We tried to do some “normal” things, too. We laughed when we could. We played our favorite family game. We had family meals. Then we did laundry. We packed plastic bins, and we packed cars. We slipped cash into the hands of each kid like we always do before they leave. Then finally, we waved goodbye to three sets of taillights, to three different kids, at three different times, with silent tears and hearts burning high in our throats. Is it possible to be constantly praying under one’s breath for five days through tears and laughter? Is it possible to hold such pain and sadness in tension with loving someone so very much? Yes, it is. But it’s exhausting.

I do not want this right now. I can’t avoid it, and I don’t want it. My heart hurts.

But what I want, I cannot have.

Nor is it likely what I need.

What I need is only what God can give.
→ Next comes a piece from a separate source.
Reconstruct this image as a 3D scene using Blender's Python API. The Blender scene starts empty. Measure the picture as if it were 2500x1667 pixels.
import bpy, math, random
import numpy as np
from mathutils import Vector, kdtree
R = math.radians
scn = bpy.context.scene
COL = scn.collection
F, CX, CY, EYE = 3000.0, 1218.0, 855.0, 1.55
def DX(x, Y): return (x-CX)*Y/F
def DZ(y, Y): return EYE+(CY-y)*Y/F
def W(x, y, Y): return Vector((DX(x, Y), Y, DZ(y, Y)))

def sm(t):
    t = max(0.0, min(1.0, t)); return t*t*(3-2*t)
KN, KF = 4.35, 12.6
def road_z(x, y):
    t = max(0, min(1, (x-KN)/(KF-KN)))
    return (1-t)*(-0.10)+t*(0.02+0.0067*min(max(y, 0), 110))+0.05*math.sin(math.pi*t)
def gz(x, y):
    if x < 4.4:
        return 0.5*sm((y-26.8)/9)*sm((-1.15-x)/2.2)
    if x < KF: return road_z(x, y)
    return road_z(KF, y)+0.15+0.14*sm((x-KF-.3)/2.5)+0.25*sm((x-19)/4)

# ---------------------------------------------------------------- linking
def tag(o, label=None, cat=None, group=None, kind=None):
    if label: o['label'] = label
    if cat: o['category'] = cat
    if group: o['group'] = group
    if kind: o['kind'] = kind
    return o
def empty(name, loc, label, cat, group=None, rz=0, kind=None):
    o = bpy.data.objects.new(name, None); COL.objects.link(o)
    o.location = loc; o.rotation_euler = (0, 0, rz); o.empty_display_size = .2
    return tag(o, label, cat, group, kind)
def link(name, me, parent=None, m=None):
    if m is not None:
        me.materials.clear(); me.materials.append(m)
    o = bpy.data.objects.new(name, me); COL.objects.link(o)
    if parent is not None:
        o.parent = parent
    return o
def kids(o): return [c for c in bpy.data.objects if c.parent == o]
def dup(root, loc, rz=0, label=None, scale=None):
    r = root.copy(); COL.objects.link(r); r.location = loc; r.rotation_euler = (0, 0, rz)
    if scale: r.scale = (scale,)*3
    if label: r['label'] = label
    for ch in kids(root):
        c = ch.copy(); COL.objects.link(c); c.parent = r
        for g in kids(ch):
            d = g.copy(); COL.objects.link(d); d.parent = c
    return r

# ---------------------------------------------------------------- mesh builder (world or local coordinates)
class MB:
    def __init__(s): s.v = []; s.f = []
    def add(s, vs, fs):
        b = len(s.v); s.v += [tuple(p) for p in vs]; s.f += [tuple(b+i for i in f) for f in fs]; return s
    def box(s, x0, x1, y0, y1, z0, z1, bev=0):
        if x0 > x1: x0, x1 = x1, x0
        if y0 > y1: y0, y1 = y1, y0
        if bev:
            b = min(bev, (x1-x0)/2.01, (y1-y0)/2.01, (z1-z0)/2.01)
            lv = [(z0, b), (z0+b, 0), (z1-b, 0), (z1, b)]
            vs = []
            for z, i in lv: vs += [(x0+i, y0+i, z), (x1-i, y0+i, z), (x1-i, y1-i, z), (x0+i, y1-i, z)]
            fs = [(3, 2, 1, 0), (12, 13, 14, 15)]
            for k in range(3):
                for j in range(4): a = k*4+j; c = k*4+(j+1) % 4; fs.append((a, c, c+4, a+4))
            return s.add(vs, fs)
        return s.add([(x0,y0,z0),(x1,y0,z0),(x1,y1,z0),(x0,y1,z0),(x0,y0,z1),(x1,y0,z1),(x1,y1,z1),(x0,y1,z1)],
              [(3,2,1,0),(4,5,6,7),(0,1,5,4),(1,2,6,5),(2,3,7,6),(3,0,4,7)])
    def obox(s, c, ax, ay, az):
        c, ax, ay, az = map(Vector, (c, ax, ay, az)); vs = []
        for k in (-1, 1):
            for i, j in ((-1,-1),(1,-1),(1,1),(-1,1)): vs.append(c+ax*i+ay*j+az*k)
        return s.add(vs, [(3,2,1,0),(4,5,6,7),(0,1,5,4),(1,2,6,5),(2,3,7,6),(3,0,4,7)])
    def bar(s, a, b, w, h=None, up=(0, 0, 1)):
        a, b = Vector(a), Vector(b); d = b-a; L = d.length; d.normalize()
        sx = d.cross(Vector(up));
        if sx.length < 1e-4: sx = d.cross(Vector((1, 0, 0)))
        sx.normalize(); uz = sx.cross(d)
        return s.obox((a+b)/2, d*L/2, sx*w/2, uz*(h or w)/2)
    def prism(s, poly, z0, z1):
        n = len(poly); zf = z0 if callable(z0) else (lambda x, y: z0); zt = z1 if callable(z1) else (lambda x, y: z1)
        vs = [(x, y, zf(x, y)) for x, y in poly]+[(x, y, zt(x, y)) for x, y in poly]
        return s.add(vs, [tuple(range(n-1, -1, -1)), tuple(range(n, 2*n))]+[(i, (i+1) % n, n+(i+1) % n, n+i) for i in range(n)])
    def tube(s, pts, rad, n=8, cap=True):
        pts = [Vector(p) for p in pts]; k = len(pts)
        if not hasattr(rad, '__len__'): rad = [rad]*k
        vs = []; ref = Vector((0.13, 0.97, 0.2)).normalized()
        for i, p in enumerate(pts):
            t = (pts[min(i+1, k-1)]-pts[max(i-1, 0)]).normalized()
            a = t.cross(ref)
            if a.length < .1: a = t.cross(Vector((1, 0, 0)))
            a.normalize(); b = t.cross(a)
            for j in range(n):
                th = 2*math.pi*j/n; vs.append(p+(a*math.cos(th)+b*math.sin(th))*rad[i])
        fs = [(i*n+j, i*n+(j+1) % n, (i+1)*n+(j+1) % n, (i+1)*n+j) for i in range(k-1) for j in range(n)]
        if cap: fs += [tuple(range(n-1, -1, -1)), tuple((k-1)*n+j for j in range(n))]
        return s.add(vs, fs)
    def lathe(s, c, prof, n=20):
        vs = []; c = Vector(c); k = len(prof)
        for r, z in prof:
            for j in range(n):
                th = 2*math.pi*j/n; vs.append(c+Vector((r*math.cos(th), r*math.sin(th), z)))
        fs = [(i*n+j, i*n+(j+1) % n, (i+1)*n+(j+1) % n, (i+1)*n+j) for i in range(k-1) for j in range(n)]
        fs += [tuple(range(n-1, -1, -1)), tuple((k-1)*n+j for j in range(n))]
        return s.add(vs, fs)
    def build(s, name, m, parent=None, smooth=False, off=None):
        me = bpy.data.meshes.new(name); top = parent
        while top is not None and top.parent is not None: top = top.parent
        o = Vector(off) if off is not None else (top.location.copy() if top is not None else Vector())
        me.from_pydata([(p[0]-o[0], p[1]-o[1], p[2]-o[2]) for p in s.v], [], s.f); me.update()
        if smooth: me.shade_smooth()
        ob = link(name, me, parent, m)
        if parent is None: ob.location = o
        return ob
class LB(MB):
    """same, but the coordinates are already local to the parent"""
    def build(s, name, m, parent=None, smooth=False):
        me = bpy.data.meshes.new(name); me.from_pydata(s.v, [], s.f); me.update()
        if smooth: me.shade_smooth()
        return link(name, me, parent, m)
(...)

His comfort, his presence, his Word, his timing, and his shoulders that can bear this—his heart that already knows every emotion that I feel. His hands that made me are now holding me.

And isn’t that exactly what my son and my daughter need—to be known and loved?


Isn’t that what we all need?

It’s a level field at the foot of the cross. And as I lay here, looking up at the cross from the puddle of uncertainty and grief, I know that I’m probably right where God wants me: remembering that I am his child, made for his glory. Just like my children. His plans are better and higher than ours. He says that nothing will be able to separate us from the love of God that is in Christ Jesus. Thank God for Romans 8.

So that is why I’m writing this.

One, because I don’t want to forget how this feels. I know that what I am experiencing will be used for God’s glory, even though right now I cannot see how. I know that even though I feel very alone, the Lord is closer than ever.

And two, I ask you please… pray. Pray for my family as we journey through this season. Pray for other families that may be going through their own journey. Pray for those who are feeling alone and scared, and uncertain about their identity. Pray that they will find their identity in Christ, at the cross, where he wants to meet them and love them.


Perhaps even dare to pray “Lord, adjust my posture to love others as you have loved me.”

And so, we continue on this journey. To quote Eugene Peterson, it’s a “long obedience in the same direction.” Our focus has shifted away from guilt and regret (which is just where the enemy wants us) to a heightened awareness of our own need for Jesus. And isn’t that where God wants all of us? So, of course, we keep loving our kids and their friends. We keep walking toward the messiness of relationships and sitting with the marginalized. It’s complicated. It’s hard. But it’s also sacred. And it’s the family the Lord has given us to shepherd, to love. And we do.
The author of this article is anonymous for the sake of the privacy of the individual and this family.